Jeff, Larry, and Jerry started cool companies, and they deserve a ton of credit for that. And investors provided the initial capital necessary to get the companies going. And Jeff, Larry, and Jerry hired smart people to help them build the companies. And Jeff, Larry, and Jerry built products that people wanted, which is obviously critical. And Jeff and Larry (if not Jerry) have managed their companies well for the past 10-15 years. But to say that Jeff, Larry, and Jerry and their initial investors "created" the ~100,000 jobs that Amazon, Google, and Yahoo now have is ridiculous.
What has created the ~100,000 jobs is the combination of the companies, the companies products and services, and the market’s ability to pay for those products and services.
How can we be certain of this?
Because as Yahoo is painfully learning, once the market demand for your products and services wanes, the jobs you have "created" disappear.
NO, STEVE JOBS DIDN’T "CREATE JOBS," EITHER
But how about Steve Jobs? Didn’t he single-handedly create tens of thousands of jobs when he invented the iPhone and iPad? After all, no one even knew they wanted an iPhone or iPad before Steve and Apple invented them.

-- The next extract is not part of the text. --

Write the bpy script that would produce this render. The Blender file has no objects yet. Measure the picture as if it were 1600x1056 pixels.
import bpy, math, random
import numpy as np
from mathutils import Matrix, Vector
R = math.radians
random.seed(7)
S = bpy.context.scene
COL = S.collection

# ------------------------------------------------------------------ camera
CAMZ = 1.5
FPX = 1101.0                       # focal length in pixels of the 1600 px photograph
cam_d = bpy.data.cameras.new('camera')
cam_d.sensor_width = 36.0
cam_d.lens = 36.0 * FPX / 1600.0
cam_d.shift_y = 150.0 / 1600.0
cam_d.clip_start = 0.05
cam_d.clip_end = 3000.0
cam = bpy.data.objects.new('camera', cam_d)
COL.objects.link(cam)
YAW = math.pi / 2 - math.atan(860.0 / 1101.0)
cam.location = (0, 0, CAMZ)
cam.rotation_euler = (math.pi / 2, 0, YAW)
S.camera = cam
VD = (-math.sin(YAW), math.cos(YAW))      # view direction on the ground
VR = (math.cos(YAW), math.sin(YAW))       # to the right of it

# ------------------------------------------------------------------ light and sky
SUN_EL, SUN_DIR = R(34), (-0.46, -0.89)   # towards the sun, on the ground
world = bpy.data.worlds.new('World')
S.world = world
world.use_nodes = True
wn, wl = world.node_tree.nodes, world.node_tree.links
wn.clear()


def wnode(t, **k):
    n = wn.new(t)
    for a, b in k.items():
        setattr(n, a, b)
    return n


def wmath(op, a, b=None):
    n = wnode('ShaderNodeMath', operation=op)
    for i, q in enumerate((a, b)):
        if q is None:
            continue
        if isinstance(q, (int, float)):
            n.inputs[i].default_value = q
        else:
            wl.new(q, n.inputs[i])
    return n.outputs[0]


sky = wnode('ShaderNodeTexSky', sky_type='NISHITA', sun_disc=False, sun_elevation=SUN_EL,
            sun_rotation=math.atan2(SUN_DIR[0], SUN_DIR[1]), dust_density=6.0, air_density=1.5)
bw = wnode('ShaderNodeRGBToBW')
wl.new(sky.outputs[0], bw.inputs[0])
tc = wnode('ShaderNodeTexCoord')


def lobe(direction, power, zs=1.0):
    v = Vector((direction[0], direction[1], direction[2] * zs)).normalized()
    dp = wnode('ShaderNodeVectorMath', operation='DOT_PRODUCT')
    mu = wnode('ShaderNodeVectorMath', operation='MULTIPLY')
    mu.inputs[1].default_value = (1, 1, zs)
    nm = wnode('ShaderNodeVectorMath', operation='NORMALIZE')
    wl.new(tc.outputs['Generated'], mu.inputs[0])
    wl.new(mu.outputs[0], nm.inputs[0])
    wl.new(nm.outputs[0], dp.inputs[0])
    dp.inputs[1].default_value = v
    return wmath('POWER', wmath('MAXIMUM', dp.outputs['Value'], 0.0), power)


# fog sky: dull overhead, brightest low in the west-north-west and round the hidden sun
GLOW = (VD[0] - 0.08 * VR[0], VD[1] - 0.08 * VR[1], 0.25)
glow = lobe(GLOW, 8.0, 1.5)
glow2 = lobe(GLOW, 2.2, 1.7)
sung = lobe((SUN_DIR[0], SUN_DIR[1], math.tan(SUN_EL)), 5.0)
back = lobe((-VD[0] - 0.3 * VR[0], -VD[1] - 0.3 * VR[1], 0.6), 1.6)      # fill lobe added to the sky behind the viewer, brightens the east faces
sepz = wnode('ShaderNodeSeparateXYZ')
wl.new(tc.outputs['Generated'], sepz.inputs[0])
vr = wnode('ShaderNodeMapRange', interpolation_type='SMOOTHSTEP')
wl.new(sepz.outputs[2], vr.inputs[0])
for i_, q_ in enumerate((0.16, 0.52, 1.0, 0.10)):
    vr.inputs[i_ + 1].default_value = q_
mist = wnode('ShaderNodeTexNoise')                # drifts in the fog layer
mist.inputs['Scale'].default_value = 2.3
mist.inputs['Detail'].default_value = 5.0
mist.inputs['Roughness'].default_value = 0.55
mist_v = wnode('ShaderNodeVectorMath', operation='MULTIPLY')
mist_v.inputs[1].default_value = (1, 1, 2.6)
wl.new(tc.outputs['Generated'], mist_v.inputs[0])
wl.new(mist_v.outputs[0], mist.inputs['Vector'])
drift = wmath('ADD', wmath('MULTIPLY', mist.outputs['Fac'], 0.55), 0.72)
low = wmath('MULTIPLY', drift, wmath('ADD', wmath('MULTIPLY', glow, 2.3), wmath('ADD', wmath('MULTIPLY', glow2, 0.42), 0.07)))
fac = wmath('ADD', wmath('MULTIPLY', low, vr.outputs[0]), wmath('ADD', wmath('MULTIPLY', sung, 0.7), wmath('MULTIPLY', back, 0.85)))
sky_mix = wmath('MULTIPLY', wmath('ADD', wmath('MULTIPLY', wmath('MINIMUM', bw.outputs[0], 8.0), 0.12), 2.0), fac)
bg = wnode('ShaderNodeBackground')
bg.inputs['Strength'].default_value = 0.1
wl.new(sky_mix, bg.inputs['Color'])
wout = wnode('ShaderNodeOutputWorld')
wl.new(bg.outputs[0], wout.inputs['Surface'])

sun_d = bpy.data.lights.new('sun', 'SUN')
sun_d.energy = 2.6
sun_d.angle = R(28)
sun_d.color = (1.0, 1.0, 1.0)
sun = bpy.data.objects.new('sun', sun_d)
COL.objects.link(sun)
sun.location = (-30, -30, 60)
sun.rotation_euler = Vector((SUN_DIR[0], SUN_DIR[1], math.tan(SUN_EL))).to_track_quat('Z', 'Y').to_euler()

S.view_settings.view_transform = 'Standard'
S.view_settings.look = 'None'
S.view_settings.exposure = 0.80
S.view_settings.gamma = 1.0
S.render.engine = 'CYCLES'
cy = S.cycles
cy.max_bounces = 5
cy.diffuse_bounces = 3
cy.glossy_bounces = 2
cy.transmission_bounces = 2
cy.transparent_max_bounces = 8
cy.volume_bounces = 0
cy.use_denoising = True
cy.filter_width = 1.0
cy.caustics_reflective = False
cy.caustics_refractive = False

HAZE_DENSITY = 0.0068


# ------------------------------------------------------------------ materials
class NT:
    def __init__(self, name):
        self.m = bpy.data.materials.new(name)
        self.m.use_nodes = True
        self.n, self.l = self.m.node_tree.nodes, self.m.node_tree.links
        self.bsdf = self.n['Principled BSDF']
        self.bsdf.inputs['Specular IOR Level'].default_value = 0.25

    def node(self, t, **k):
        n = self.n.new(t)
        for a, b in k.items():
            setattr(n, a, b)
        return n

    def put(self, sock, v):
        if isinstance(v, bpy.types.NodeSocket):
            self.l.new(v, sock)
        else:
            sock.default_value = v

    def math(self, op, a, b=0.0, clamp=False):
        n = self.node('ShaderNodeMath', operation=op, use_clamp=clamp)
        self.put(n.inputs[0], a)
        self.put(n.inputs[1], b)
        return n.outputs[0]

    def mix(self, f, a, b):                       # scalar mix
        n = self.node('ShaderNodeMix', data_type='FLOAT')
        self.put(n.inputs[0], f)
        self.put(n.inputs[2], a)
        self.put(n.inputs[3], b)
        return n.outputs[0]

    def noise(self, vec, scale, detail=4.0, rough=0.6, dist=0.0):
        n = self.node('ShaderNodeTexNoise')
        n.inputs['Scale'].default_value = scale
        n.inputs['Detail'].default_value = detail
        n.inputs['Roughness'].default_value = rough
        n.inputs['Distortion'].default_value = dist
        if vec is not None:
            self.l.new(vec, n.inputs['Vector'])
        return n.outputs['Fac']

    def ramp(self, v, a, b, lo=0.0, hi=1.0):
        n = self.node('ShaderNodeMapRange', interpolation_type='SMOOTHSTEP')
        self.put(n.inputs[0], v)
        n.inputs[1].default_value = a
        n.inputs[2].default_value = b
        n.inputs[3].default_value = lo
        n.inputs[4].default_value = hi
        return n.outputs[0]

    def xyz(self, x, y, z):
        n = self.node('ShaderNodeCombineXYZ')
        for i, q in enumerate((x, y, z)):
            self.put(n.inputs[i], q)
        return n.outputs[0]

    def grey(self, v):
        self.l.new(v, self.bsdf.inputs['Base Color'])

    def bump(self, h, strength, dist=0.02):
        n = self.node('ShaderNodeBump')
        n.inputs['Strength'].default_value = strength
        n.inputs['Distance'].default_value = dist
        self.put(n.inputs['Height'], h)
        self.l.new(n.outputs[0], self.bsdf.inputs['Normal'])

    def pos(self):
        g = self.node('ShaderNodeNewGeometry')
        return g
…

No, Steve Jobs didn’t create those jobs.
Steve and Apple did invent a couple of awesome products that about a hundred million people have bought, and he and his team deserve tons of credit for that.
But they didn’t "create the jobs."
Why not?
First because, if the 100+ million people who bought iPhones and iPads had not been able to afford iPhones or iPads, Apple wouldn’t have sold any of them.
It doesn’t matter how much "demand" is created by a product that is so awesome that everyone wants it. If no one has the money to buy it, they won’t buy it. (Unless they can borrow the money to buy it, which is another story, and is another part of the problem with the U.S. economy.)
Furthermore, the money used to buy iPhones and iPads was not created out of thin air. When the money used to buy iPhones and iPads was spent on iPhones and iPads, it was not spent on something else. In other words, if Steve Jobs and Apple had NOT invented the iPhone and iPad, the money used to buy them would likely have been used to buy something else — and the companies that made the something else would have "created" the jobs.
Apple’s building of a better mousetrap, in other words, did not suddenly "create jobs." It moved the jobs. It moved the jobs from the companies that were making the older mousetraps to the one that was making the better mousetrap (and, in this case, it mostly moved them to Asia, which is another issue). In fact, to the extent that Apple created a more efficient manufacturing process for its better mousetraps, Apple and Steve Jobs may actually have destroyed jobs, not created them.
If you still don’t believe it, think of it this way:
Imagine if Steve Jobs and Apple had only been able to sell their miraculous new iPhones and iPads in Bangladesh, where the average per-capita income is about $1,700 a year.
How many jobs do you think Steve Jobs and Apple would have "created" then?
Not many.
THE BOTTOM LINE
Entrepreneurs and investors do not create the jobs in our economy. The economy itself creates the jobs. and it does this most effectively when it is healthy, meaning that all of the key components, including the middle class, have enough disposable income that they can buy what our companies produce.
Henry Ford is legendary for his decision to make sure he paid his rank-and-file production workers enough that they would be able to afford the company’s cars. This decision was not just based on kindness and generosity. Ford knew that his employees would become his customers--and that without his customers, he wouldn’t have a company.
Entrepreneurs and investors are very important to our economy. They keep the economy vibrant and nimble, and they help the "gale of creative destruction" that creates innovation and progress and wealth and allows the economy to remain competitive. And they deserve credit for that.
But we are all in this together.
And what "creates" most of the jobs in our economy is the healthy economic ecosystem, not one privileged part of it. Without healthy potential customers, in other words, entrepreneurs and investors can’t do jack.